[Records contained in a dataset]
<<<<

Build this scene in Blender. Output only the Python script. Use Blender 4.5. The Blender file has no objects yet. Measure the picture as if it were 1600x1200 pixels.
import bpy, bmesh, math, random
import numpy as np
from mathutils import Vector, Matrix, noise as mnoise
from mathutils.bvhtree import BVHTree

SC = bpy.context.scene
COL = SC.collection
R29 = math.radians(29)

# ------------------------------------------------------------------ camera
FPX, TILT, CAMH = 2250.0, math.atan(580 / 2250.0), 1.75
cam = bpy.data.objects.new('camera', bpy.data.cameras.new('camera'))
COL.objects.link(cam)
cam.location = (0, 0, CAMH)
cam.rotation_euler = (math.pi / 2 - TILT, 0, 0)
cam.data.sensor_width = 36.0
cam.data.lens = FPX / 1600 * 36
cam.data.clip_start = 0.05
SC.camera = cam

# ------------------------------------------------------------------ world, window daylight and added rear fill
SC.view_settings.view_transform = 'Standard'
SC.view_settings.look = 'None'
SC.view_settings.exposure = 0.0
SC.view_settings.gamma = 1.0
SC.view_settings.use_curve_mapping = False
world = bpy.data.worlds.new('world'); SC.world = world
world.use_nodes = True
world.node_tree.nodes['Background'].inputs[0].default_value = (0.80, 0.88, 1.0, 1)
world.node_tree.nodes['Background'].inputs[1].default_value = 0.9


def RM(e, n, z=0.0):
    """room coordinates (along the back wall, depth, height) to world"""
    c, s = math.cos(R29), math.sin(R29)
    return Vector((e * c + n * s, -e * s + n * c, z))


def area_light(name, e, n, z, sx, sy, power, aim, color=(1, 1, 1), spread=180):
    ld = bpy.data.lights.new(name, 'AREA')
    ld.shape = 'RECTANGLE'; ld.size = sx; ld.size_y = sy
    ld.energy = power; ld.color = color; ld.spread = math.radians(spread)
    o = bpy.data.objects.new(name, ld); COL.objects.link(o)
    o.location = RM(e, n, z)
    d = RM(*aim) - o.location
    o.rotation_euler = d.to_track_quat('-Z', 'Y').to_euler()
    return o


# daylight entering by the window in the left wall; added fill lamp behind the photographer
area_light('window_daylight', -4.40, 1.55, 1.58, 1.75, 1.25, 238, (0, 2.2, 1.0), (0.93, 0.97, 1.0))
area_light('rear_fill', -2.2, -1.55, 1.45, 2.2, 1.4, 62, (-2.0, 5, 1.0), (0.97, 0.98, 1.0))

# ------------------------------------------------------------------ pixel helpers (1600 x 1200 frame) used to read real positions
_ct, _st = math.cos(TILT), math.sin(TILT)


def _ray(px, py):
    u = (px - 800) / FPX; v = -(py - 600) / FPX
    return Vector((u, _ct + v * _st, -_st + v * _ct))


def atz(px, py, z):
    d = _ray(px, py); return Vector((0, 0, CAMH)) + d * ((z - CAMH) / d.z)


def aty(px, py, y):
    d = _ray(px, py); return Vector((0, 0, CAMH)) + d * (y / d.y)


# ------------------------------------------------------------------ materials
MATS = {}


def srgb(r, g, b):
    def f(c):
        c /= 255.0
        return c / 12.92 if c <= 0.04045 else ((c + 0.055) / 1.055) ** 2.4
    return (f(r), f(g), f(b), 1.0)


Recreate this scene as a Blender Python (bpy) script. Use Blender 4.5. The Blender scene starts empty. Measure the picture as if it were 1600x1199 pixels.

>>>>

Exercise brief
Using the records above, find and show each line with the string "Blender".

The solution
Build this scene in Blender. Output only the Python script. Use Blender 4.5. The Blender file has no objects yet. Measure the picture as if it were 1600x1200 pixels.
Recreate this scene as a Blender Python (bpy) script. Use Blender 4.5. The Blender scene starts empty. Measure the picture as if it were 1600x1199 pixels.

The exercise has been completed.